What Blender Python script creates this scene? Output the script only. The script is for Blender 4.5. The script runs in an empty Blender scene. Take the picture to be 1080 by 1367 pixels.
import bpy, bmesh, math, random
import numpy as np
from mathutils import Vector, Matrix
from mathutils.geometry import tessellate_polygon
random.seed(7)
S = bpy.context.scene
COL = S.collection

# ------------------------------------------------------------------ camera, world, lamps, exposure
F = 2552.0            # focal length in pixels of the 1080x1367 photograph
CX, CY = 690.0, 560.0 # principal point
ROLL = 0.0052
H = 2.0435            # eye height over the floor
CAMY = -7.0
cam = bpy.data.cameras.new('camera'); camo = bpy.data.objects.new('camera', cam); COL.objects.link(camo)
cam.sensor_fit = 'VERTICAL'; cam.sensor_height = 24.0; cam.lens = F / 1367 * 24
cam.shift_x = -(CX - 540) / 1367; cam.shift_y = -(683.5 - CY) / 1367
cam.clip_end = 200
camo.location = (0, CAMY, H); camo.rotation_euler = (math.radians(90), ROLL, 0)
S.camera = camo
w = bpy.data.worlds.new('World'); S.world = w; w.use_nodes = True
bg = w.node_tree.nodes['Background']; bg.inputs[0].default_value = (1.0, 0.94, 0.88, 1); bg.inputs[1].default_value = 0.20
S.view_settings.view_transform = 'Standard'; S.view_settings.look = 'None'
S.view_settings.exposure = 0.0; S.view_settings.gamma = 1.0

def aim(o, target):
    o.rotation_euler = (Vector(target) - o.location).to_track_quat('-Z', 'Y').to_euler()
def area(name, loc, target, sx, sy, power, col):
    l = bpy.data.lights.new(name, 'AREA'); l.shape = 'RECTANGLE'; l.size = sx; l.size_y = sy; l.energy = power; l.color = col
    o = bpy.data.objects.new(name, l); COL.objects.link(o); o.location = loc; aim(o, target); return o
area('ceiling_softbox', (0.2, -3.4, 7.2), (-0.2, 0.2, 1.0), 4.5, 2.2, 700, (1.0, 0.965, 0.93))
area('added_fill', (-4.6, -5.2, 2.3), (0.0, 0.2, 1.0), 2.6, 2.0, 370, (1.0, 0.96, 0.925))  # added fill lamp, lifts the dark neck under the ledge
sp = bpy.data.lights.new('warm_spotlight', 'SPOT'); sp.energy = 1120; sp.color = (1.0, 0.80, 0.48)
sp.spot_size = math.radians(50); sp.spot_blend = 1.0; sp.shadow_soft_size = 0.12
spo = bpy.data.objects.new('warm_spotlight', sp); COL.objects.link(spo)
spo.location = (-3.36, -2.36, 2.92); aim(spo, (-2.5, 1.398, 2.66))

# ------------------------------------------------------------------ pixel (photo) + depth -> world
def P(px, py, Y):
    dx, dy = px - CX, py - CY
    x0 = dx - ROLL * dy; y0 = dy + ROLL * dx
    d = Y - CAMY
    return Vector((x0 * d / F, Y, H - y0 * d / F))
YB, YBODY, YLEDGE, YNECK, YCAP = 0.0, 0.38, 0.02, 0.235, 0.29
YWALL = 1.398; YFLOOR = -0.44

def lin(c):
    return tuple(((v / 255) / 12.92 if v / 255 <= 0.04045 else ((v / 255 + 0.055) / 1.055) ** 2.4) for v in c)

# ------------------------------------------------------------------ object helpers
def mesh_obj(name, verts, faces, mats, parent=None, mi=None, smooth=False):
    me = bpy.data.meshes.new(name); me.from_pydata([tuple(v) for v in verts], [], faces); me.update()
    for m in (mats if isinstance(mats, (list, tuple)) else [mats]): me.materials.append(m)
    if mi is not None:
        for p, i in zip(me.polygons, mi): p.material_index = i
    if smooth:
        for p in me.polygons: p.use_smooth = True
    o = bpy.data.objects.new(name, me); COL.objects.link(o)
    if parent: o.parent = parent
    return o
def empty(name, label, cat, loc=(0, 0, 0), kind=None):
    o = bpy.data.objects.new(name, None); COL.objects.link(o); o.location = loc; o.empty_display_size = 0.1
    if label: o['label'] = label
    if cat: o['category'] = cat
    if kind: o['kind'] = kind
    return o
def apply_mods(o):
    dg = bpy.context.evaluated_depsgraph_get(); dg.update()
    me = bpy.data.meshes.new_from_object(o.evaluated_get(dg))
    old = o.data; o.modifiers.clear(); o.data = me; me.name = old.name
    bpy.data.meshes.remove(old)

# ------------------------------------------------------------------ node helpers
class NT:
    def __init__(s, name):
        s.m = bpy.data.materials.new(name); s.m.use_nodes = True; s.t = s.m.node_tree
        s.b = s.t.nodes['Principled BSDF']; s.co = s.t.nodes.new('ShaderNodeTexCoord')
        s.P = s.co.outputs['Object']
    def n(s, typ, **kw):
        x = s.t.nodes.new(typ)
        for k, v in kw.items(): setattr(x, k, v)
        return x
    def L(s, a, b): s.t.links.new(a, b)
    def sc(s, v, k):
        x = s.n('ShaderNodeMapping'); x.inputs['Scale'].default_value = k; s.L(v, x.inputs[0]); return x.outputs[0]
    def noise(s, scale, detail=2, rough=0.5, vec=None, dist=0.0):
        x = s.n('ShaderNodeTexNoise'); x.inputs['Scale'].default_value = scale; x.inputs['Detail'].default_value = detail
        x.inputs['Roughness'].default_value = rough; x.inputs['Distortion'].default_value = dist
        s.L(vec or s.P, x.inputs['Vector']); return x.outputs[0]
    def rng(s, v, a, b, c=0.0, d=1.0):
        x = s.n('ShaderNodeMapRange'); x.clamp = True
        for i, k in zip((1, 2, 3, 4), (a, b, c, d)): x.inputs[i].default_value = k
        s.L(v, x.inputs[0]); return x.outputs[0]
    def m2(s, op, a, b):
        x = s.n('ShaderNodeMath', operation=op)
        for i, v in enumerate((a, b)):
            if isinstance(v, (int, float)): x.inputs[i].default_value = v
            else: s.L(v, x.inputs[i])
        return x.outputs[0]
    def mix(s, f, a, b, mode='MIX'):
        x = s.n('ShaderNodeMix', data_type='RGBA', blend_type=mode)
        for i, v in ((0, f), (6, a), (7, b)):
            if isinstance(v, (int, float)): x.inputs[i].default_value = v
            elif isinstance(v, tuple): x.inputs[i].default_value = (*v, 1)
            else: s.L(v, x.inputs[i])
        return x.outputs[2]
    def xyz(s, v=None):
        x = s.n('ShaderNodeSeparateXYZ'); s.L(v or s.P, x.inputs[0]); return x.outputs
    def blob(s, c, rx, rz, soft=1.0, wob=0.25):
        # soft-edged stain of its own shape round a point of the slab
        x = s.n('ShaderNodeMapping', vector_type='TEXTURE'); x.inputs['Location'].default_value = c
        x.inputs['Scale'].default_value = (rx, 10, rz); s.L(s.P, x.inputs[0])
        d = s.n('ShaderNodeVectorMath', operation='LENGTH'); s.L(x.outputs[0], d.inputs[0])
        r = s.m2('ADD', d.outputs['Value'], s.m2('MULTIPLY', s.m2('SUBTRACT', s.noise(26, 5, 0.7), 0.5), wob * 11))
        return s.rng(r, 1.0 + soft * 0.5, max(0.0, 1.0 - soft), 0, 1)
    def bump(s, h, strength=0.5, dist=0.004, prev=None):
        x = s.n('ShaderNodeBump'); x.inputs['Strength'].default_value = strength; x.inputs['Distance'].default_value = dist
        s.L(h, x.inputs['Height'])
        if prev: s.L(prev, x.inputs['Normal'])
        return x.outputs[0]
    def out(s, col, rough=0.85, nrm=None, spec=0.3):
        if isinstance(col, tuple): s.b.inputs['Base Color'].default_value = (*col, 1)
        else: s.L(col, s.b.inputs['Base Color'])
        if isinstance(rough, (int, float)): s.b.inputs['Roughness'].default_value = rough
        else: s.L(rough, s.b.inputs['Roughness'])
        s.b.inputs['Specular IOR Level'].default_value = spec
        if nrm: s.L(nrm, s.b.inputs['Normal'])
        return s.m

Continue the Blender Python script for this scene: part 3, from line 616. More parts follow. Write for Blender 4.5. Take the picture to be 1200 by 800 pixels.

§ **WRITTEN INSTRUCTION**: Return exactly the lines that run from the top of the listing above to the line containing "COL = S.collection", please, keeping both end lines and leaving out everything else.

§ **SOLUTION FOR THIS TASK**:
What Blender Python script creates this scene? Output the script only. The script is for Blender 4.5. The script runs in an empty Blender scene. Take the picture to be 1080 by 1367 pixels.
import bpy, bmesh, math, random
import numpy as np
from mathutils import Vector, Matrix
from mathutils.geometry import tessellate_polygon
random.seed(7)
S = bpy.context.scene
COL = S.collection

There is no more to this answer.